▸ WHAT YOU WILL DO
Give back the full listing, character for character, with no pictures.

** Begin INFORMATION SHOWN **

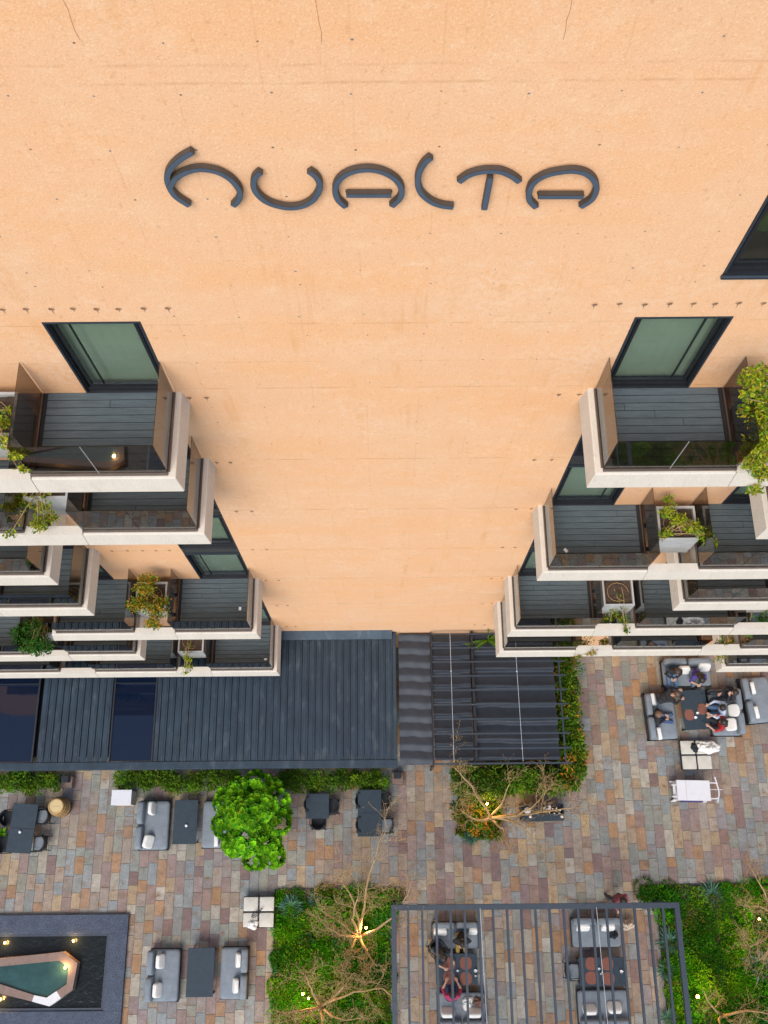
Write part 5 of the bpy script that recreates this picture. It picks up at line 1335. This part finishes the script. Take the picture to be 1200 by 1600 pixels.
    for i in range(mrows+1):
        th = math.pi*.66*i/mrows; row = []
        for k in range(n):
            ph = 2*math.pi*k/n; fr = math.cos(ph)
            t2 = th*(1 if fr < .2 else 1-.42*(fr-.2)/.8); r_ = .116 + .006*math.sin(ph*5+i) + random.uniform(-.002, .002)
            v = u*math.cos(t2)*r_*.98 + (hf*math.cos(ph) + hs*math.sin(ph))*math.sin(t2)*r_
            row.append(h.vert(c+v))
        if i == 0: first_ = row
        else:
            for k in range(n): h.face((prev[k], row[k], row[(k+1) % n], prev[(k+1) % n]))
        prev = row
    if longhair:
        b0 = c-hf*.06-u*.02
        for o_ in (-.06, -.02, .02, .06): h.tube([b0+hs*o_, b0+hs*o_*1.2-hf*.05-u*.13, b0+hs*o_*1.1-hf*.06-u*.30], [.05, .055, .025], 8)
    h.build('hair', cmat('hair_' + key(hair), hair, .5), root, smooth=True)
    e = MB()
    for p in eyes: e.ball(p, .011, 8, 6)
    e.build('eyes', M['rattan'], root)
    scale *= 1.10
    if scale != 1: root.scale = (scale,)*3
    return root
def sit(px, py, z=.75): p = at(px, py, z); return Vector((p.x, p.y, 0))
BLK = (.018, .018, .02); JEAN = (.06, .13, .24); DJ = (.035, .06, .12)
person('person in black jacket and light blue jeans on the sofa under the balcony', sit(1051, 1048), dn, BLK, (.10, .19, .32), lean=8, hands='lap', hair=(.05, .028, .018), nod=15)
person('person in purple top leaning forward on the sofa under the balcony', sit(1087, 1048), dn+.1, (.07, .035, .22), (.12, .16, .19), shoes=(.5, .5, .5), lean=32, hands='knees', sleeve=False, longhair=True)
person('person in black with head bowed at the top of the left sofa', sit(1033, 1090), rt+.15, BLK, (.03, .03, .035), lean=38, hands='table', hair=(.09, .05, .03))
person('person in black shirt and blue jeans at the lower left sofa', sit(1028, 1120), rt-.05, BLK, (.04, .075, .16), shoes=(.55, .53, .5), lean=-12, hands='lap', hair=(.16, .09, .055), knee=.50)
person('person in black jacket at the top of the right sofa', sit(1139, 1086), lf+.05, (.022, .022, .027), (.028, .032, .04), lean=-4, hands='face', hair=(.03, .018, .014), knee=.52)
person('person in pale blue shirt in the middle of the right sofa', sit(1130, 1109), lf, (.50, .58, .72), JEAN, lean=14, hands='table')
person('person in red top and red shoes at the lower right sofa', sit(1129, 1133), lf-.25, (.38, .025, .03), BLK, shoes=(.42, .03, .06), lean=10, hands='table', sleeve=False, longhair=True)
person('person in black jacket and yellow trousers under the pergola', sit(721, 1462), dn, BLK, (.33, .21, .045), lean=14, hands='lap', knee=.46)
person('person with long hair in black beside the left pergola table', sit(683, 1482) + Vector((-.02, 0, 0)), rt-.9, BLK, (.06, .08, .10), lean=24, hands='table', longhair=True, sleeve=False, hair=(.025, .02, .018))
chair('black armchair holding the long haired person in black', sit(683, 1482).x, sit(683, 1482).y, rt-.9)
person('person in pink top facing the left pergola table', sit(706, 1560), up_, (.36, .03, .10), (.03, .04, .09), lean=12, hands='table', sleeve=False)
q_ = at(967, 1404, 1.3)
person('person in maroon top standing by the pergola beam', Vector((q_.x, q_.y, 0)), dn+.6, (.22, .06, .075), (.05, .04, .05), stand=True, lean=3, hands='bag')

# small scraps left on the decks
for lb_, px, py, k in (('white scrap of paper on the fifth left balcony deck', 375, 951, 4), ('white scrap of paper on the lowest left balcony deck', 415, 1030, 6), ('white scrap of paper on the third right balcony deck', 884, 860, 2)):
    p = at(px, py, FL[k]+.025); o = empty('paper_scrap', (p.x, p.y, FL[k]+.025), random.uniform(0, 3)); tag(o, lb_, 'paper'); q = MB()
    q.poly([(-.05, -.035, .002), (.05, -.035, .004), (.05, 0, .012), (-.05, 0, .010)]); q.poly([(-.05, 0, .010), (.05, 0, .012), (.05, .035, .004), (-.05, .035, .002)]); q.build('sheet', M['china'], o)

** End INFORMATION SHOWN **

▸ ANSWER IN FULL
Write part 5 of the bpy script that recreates this picture. It picks up at line 1335. This part finishes the script. Take the picture to be 1200 by 1600 pixels.
    for i in range(mrows+1):
        th = math.pi*.66*i/mrows; row = []
        for k in range(n):
            ph = 2*math.pi*k/n; fr = math.cos(ph)
            t2 = th*(1 if fr < .2 else 1-.42*(fr-.2)/.8); r_ = .116 + .006*math.sin(ph*5+i) + random.uniform(-.002, .002)
            v = u*math.cos(t2)*r_*.98 + (hf*math.cos(ph) + hs*math.sin(ph))*math.sin(t2)*r_
            row.append(h.vert(c+v))
        if i == 0: first_ = row
        else:
            for k in range(n): h.face((prev[k], row[k], row[(k+1) % n], prev[(k+1) % n]))
        prev = row
    if longhair:
        b0 = c-hf*.06-u*.02
        for o_ in (-.06, -.02, .02, .06): h.tube([b0+hs*o_, b0+hs*o_*1.2-hf*.05-u*.13, b0+hs*o_*1.1-hf*.06-u*.30], [.05, .055, .025], 8)
    h.build('hair', cmat('hair_' + key(hair), hair, .5), root, smooth=True)
    e = MB()
    for p in eyes: e.ball(p, .011, 8, 6)
    e.build('eyes', M['rattan'], root)
    scale *= 1.10
    if scale != 1: root.scale = (scale,)*3
    return root
def sit(px, py, z=.75): p = at(px, py, z); return Vector((p.x, p.y, 0))
BLK = (.018, .018, .02); JEAN = (.06, .13, .24); DJ = (.035, .06, .12)
person('person in black jacket and light blue jeans on the sofa under the balcony', sit(1051, 1048), dn, BLK, (.10, .19, .32), lean=8, hands='lap', hair=(.05, .028, .018), nod=15)
person('person in purple top leaning forward on the sofa under the balcony', sit(1087, 1048), dn+.1, (.07, .035, .22), (.12, .16, .19), shoes=(.5, .5, .5), lean=32, hands='knees', sleeve=False, longhair=True)
person('person in black with head bowed at the top of the left sofa', sit(1033, 1090), rt+.15, BLK, (.03, .03, .035), lean=38, hands='table', hair=(.09, .05, .03))
person('person in black shirt and blue jeans at the lower left sofa', sit(1028, 1120), rt-.05, BLK, (.04, .075, .16), shoes=(.55, .53, .5), lean=-12, hands='lap', hair=(.16, .09, .055), knee=.50)
person('person in black jacket at the top of the right sofa', sit(1139, 1086), lf+.05, (.022, .022, .027), (.028, .032, .04), lean=-4, hands='face', hair=(.03, .018, .014), knee=.52)
person('person in pale blue shirt in the middle of the right sofa', sit(1130, 1109), lf, (.50, .58, .72), JEAN, lean=14, hands='table')
person('person in red top and red shoes at the lower right sofa', sit(1129, 1133), lf-.25, (.38, .025, .03), BLK, shoes=(.42, .03, .06), lean=10, hands='table', sleeve=False, longhair=True)
person('person in black jacket and yellow trousers under the pergola', sit(721, 1462), dn, BLK, (.33, .21, .045), lean=14, hands='lap', knee=.46)
person('person with long hair in black beside the left pergola table', sit(683, 1482) + Vector((-.02, 0, 0)), rt-.9, BLK, (.06, .08, .10), lean=24, hands='table', longhair=True, sleeve=False, hair=(.025, .02, .018))
chair('black armchair holding the long haired person in black', sit(683, 1482).x, sit(683, 1482).y, rt-.9)
person('person in pink top facing the left pergola table', sit(706, 1560), up_, (.36, .03, .10), (.03, .04, .09), lean=12, hands='table', sleeve=False)
q_ = at(967, 1404, 1.3)
person('person in maroon top standing by the pergola beam', Vector((q_.x, q_.y, 0)), dn+.6, (.22, .06, .075), (.05, .04, .05), stand=True, lean=3, hands='bag')

# small scraps left on the decks
for lb_, px, py, k in (('white scrap of paper on the fifth left balcony deck', 375, 951, 4), ('white scrap of paper on the lowest left balcony deck', 415, 1030, 6), ('white scrap of paper on the third right balcony deck', 884, 860, 2)):
    p = at(px, py, FL[k]+.025); o = empty('paper_scrap', (p.x, p.y, FL[k]+.025), random.uniform(0, 3)); tag(o, lb_, 'paper'); q = MB()
    q.poly([(-.05, -.035, .002), (.05, -.035, .004), (.05, 0, .012), (-.05, 0, .010)]); q.poly([(-.05, 0, .010), (.05, 0, .012), (.05, .035, .004), (-.05, .035, .002)]); q.build('sheet', M['china'], o)